Bob Gately posted on: January 31, 2014

Hello Lea,

Successful employees have all three of the following success predictors while unsuccessful employee lack one or two and usually it is Job Talent that they lack.
1. Competence
2. Cultural Fit
3. Job Talent ??

Employers do a… ?
A. great job of hiring competent employees. ?
B. good job of hiring competent employees who fit the culture. ?
C. poor job of hiring competent employees who fit the culture and who have a talent for the job.

Employers need to be sure that hire employees who have the talent for job success.

There are many factors to consider when hiring and managing talent but first we need to define talent unless "hiring talent" means "hiring employees." Everyone wants to hire for and manage talent but if we can't answer the five questions below with specificity, we can't hire or manage talent effectively.

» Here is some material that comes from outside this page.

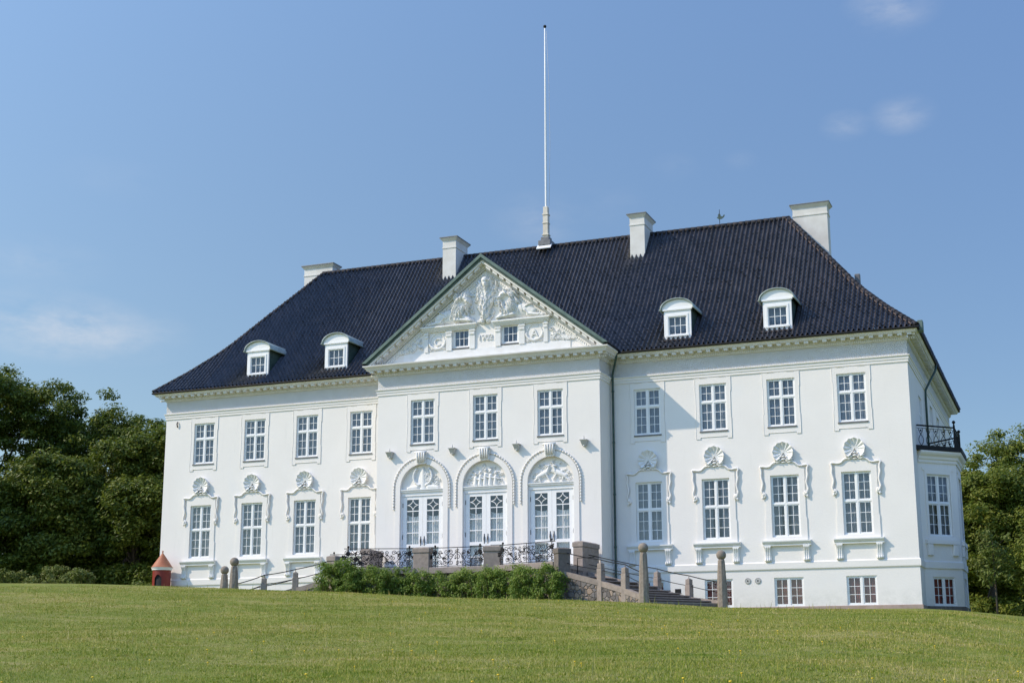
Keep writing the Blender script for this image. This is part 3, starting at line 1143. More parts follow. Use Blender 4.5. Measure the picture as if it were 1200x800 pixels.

1. How do we define talent?
2. How do we measure talent?
3. How do we know a candidate’s talent?
4. How do we know what talent is required for each job?
5. How do we match a candidate’s talent to the talent demanded by the job?

Most people cannot answer the five questions with specificity but the answers provide the framework for hiring successful employees and creating an engaged workforce.

Lea McLeod posted on: January 31, 2014

Hi Bob, thanks for reading and for your comment. I agree, I think talent is not universally defined, nor is there agreement about those 5 questions in the hiring process.

That makes a manager's job tough, because often "engagement" is responsive to the hiring that's been done, rather then enabled by the hiring process.

I also believe there's shortfall in the grooming, placing and developing managers. That means you may have less than optimal talent evaluating new talent, and then trying to manage it.

Interesting the difference between competence and job talent, as most "widsom" says hire for attitude and train for skills.Does that disrupt the job talent equation?

I also often see shortfall in the EQ space when working w. clients. How does that fit into competence and job talent? I think engagement is also about the whole person as employee, not just the "job" part. Thoughts?